Transparent plastics are clear because they aren’t crystalline, either because that’s their natural way to be or because they are carefully made that way in manufacturing. There are two major ways solid materials exist: as crystals or as glasses. Crystalline materials have their atoms and molecules perfectly ordered in a packed structure, like stacking golf balls in a box. Glassy materials don’t have that order, their molecules make big messy piles like a plate of spaghetti. Glassy materials don’t scatter light, so they look clear. Crystalline materials do scatter light, so they look opaque.
Plastics are very versatile. Some of them tend to crystallize some or a lot in the solid state, while others remain totally glassy. Glassy plastics are naturally transparent. A good example of this is the polyester that makes plastic soda bottles. Other plastics form little crystals embedded in a mesh of glassy material, which makes them opaque. A good example of this is high-density polyethylene, a common plastic used to make things like milk jugs and molded plastic items.

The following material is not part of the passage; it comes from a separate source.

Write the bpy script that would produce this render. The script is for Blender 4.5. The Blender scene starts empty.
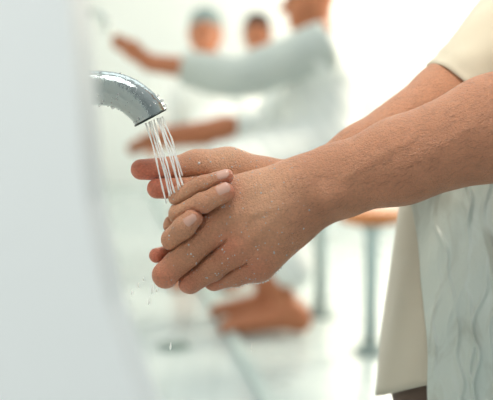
import bpy, math, random
import numpy as np
from mathutils import Vector, Matrix

random.seed(7)
rng = np.random.default_rng(7)
scene = bpy.context.scene
COL = scene.collection
PI = math.pi

# ------------------------------------------------------------------ camera frame
F = 1155.0                       # focal length in pixels of the 493 x 400 frame
D0 = 1.10                        # distance of the hands from the lens (m)
S = D0 / F                       # metres per pixel at that distance
PITCH = math.radians(7.0)
CAM = np.array([0.0, 0.0, 1.05])
FW = np.array([0.0, math.cos(PITCH), -math.sin(PITCH)])
UP = np.array([0.0, math.sin(PITCH), math.cos(PITCH)])
RT = np.array([1.0, 0.0, 0.0])


def P(px, py, d):
    """World point at distance d (along the optical axis) seen at pixel px, py."""
    return CAM + d * (FW + RT * (px - 246.5) / F - UP * (py - 200.0) / F)


def H(v):
    """Hand space (pixels at the focus distance; z away from the lens) -> world, array n x 3."""
    v = np.asarray(v, float).reshape(-1, 3)
    d = D0 + v[:, 2] * S
    return (CAM[None] + d[:, None] * (FW[None] + RT[None] * ((v[:, 0] - 246.5) / F)[:, None]
                                      - UP[None] * ((v[:, 1] - 200.0) / F)[:, None]))


def on_floor(px, py):
    d_dir = FW + RT * (px - 246.5) / F - UP * (py - 200.0) / F
    t = -CAM[2] / d_dir[2]
    return CAM + d_dir * t


# ------------------------------------------------------------------ object helpers
def tag(o, label=None, cat=None, group=None, kind=None):
    if label: o['label'] = label
    if cat: o['category'] = cat
    if group: o['group'] = group
    if kind: o['kind'] = kind
    return o


def empty(name, loc=(0, 0, 0), label=None, cat=None, group=None):
    o = bpy.data.objects.new(name, None)
    COL.objects.link(o)
    o.location = tuple(loc)
    o.empty_display_size = 0.05
    return tag(o, label, cat, group)


def mesh(name, V, FC, mat, parent=None, smooth=True):
    """World-space vertices; the object keeps its parent's origin."""
    me = bpy.data.meshes.new(name)
    V = np.asarray(V, float).reshape(-1, 3)
    org = np.zeros(3)
    if parent is not None:
        pw = parent
        while pw is not None:
            org = org + np.array(pw.location)
            pw = pw.parent
    else:
        org = V.mean(axis=0)
        org[2] = V[:, 2].min()
    me.from_pydata((V - org).tolist(), [], [tuple(int(i) for i in f) for f in FC])
    me.validate()
    me.update()
    if smooth:
        me.polygons.foreach_set('use_smooth', [True] * len(me.polygons))
    me.materials.append(mat)
    o = bpy.data.objects.new(name, me)
    COL.objects.link(o)
    if parent is not None:
        o.parent = parent
    else:
        o.location = tuple(org)
    return o


def join(parts):
    V, FC, n = [], [], 0
    for v, f in parts:
        v = np.asarray(v, float).reshape(-1, 3)
        V.append(v)
        FC += [tuple(i + n for i in q) for q in f]
        n += len(v)
    return np.concatenate(V), FC


def box(x0, x1, y0, y1, z0, z1):
    v = [(x, y, z) for x in (x0, x1) for y in (y0, y1) for z in (z0, z1)]
    f = [(0, 1, 3, 2), (4, 6, 7, 5), (0, 4, 5, 1), (2, 3, 7, 6), (0, 2, 6, 4), (1, 5, 7, 3)]
    return np.array(v, float), f


def catmull(pts, n):
    pts = np.asarray(pts, float)
    m = len(pts)
    out = []
    ext = np.vstack([2 * pts[0] - pts[1], pts, 2 * pts[-1] - pts[-2]])
    for t in np.linspace(0, m - 1, n):
        i = min(int(t), m - 2)
        u = t - i
        p0, p1, p2, p3 = ext[i], ext[i + 1], ext[i + 2], ext[i + 3]
        out.append(0.5 * ((2 * p1) + (-p0 + p2) * u + (2 * p0 - 5 * p1 + 4 * p2 - p3) * u * u
                          + (-p0 + 3 * p1 - 3 * p2 + p3) * u ** 3))
    return np.array(out)


def tube(pts, radii, seg=16, caps=True, ref=(0, 0, 1.0), wob=None, flat=1.0):
    """Tube along pts; wob(i, a) multiplies the radius."""
    pts = np.asarray(pts, float)
    n = len(pts)
    T = np.gradient(pts, axis=0)
    T /= np.linalg.norm(T, axis=1)[:, None] + 1e-12
    ref = np.asarray(ref, float)
    V, FC = [], []
    for i in range(n):
        a = np.cross(ref, T[i])
        if np.linalg.norm(a) < 1e-4:
            a = np.cross(np.array([0.3, 1.0, 0.1]), T[i])
        a /= np.linalg.norm(a)
        b = np.cross(T[i], a)
        for j in range(seg):
            th = 2 * PI * j / seg
            r = radii[i] * (wob(i, th) if wob else 1.0)
            V.append(pts[i] + a * math.cos(th) * r + b * math.sin(th) * r * flat)
    for i in range(n - 1):
        for j in range(seg):
            k = (j + 1) % seg
            FC.append((i * seg + j, i * seg + k, (i + 1) * seg + k, (i + 1) * seg + j))
    if caps:
        FC.append(tuple(range(seg - 1, -1, -1)))
        FC.append(tuple((n - 1) * seg + j for j in range(seg)))
    return np.array(V), FC


def lathe(profile, cx, cy, seg=28):
    V, FC = [], []
    n = len(profile)
    for r, z in profile:
        for j in range(seg):
            a = 2 * PI * j / seg
            V.append((cx + r * math.cos(a), cy + r * math.sin(a), z))
    for i in range(n - 1):
        for j in range(seg):
            k = (j + 1) % seg
            FC.append((i * seg + j, i * seg + k, (i + 1) * seg + k, (i + 1) * seg + j))
    FC.append(tuple(range(seg - 1, -1, -1)))
    FC.append(tuple((n - 1) * seg + j for j in range(seg)))
    return np.array(V), FC


def ball(c, r, rings=8, seg=12, axes=None):
    """Ellipsoid; axes = 3 x 3 rows, default world axes."""
    A = np.eye(3) if axes is None else np.asarray(axes, float)
    r = np.ones(3) * r if np.isscalar(r) else np.asarray(r, float)
    V = [np.array([0, 0, 1.0])]
    for i in range(1, rings):
        t = PI * i / rings
        for j in range(seg):
            a = 2 * PI * j / seg
            V.append(np.array([math.sin(t) * math.cos(a), math.sin(t) * math.sin(a), math.cos(t)]))
    V.append(np.array([0, 0, -1.0]))
    V = (np.array(V) * r) @ A + np.asarray(c, float)
    FC = [(0, 1 + j, 1 + (j + 1) % seg) for j in range(seg)]
    for i in range(rings - 2):
        for j in range(seg):
            k = (j + 1) % seg
            FC.append((1 + i * seg + j, 1 + (i + 1) * seg + j, 1 + (i + 1) * seg + k, 1 + i * seg + k))
    b = 1 + (rings - 2) * seg
    FC += [(b + j, len(V) - 1, b + (j + 1) % seg) for j in range(seg)]
    return V, FC


# ------------------------------------------------------------------ implicit surfaces
BIG = 1e3


class Grid:
    def __init__(self, lo, hi, step):
        self.lo = np.asarray(lo, float)
        self.step = float(step)
        self.n = np.ceil((np.asarray(hi, float) - self.lo) / step).astype(int) + 1
        self.ax = [self.lo[i] + np.arange(self.n[i]) * step for i in range(3)]

    def new(self):
        return np.full(self.n, BIG, np.float32)

    def prim(self, D, p, k):
        """Blend tapered capsule p = (a, b, ra, rb[, stretch]) into field D."""
        a, b, ra, rb = np.asarray(p[0], float), np.asarray(p[1], float), p[2], p[3]
        sc = np.asarray(p[4], float) if len(p) > 4 else np.ones(3)
        m = (max(ra, rb) / min(1.0, sc.min())) + k + 3 * self.step
        i0 = np.maximum(0, np.floor((np.minimum(a, b) - m - self.lo) / self.step).astype(int))
        i1 = np.minimum(self.n, np.ceil((np.maximum(a, b) + m - self.lo) / self.step).astype(int) + 1)
        if (i1 <= i0).any():
            return
        sl = tuple(slice(i0[i], i1[i]) for i in range(3))
        X = (self.ax[0][sl[0]] * sc[0])[:, None, None]
        Y = (self.ax[1][sl[1]] * sc[1])[None, :, None]
        Z = (self.ax[2][sl[2]] * sc[2])[None, None, :]
        a = a * sc
        ab = b * sc - a
        L = float(ab @ ab)
        dx, dy, dz = X - a[0], Y - a[1], Z - a[2]
        h = np.clip((dx * ab[0] + dy * ab[1] + dz * ab[2]) / L, 0, 1) if L > 1e-12 else 0.0
        d = np.sqrt((dx - h * ab[0]) ** 2 + (dy - h * ab[1]) ** 2 + (dz - h * ab[2]) ** 2) - (ra + (rb - ra) * h)
        D[sl] = smin(D[sl], d.astype(np.float32), k)

    def chain(self, prims, k):
        D = self.new()
        for p in prims:
            self.prim(D, p, k)
        return D

    def mesh(self, D):
        s = D < 0
        c = np.zeros(np.array(D.shape) - 1, np.int8)
        sl = lambda o, n: slice(o, n - 1 + o)
        nx, ny, nz = D.shape
        for i in (0, 1):
            for j in (0, 1):
                for k in (0, 1):
                    c += s[sl(i, nx), sl(j, ny), sl(k, nz)]
        act = np.argwhere((c > 0) & (c < 8))
        idx = np.full(c.shape, -1, np.int64)
        idx[act[:, 0], act[:, 1], act[:, 2]] = np.arange(len(act))
        acc = np.zeros((len(act), 3))
        cnt = np.zeros(len(act))
        corners = [(i, j, k) for i in (0, 1) for j in (0, 1) for k in (0, 1)]
        for ca in corners:
            for ax in range(3):
                if ca[ax] == 0:
                    cb = list(ca); cb[ax] = 1
                    va = D[act[:, 0] + ca[0], act[:, 1] + ca[1], act[:, 2] + ca[2]]
                    vb = D[act[:, 0] + cb[0], act[:, 1] + cb[1], act[:, 2] + cb[2]]
                    m = (va < 0) != (vb < 0)
                    t = np.where(m, va / np.where(m, va - vb, 1), 0)
                    pt = np.tile(np.array(ca, float), (len(act), 1))
                    pt[:, ax] = t
                    acc[m] += pt[m]
                    cnt[m] += 1
        V = self.lo + (act + acc / cnt[:, None]) * self.step
        quads = []
        for ax in range(3):
            o1, o2 = (ax + 1) % 3, (ax + 2) % 3
            a = s
            lo_ = [slice(None)] * 3; hi_ = [slice(None)] * 3
            lo_[ax] = slice(0, -1); hi_[ax] = slice(1, None)
            ch = s[tuple(lo_)] != s[tuple(hi_)]
            e = np.argwhere(ch)
            e = e[(e[:, o1] > 0) & (e[:, o2] > 0) & (e[:, o1] < D.shape[o1] - 1) & (e[:, o2] < D.shape[o2] - 1)]
            def cell(d1, d2):
                q = e.copy(); q[:, o1] -= d1; q[:, o2] -= d2
                return idx[q[:, 0], q[:, 1], q[:, 2]]
            q = np.stack([cell(1, 1), cell(0, 1), cell(0, 0), cell(1, 0)], 1)
            ins = s[e[:, 0], e[:, 1], e[:, 2]]
            q[~ins] = q[~ins][:, ::-1]
            quads.append(q)
        Q = np.concatenate(quads)
        Q = Q[(Q >= 0).all(axis=1)]
        # one light smoothing pass
        for _ in range(1):
            nb = np.zeros_like(V); nc = np.zeros(len(V))
            for i in range(4):
                np.add.at(nb, Q[:, i], V[Q[:, (i + 1) % 4]]); np.add.at(nc, Q[:, i], 1)
            V = 0.5 * V + 0.5 * nb / np.maximum(nc, 1)[:, None]
        return V, Q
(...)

Even more crystalline plastics can be made transparent, though the use of added chemicals and/or the way they are processed. Certain chemicals, called “plasticizers”, stop the plastic molecules from ordering into crystals, and can make a normally opaque plastic clear. You can also do it just by cooling melted plastic really, really fast when you are shaping it. If the plastic is cooled very quickly, it freezes the molecules in place and doesn’t give crystals a chance to form. The lack of crystals makes the plastic transparent.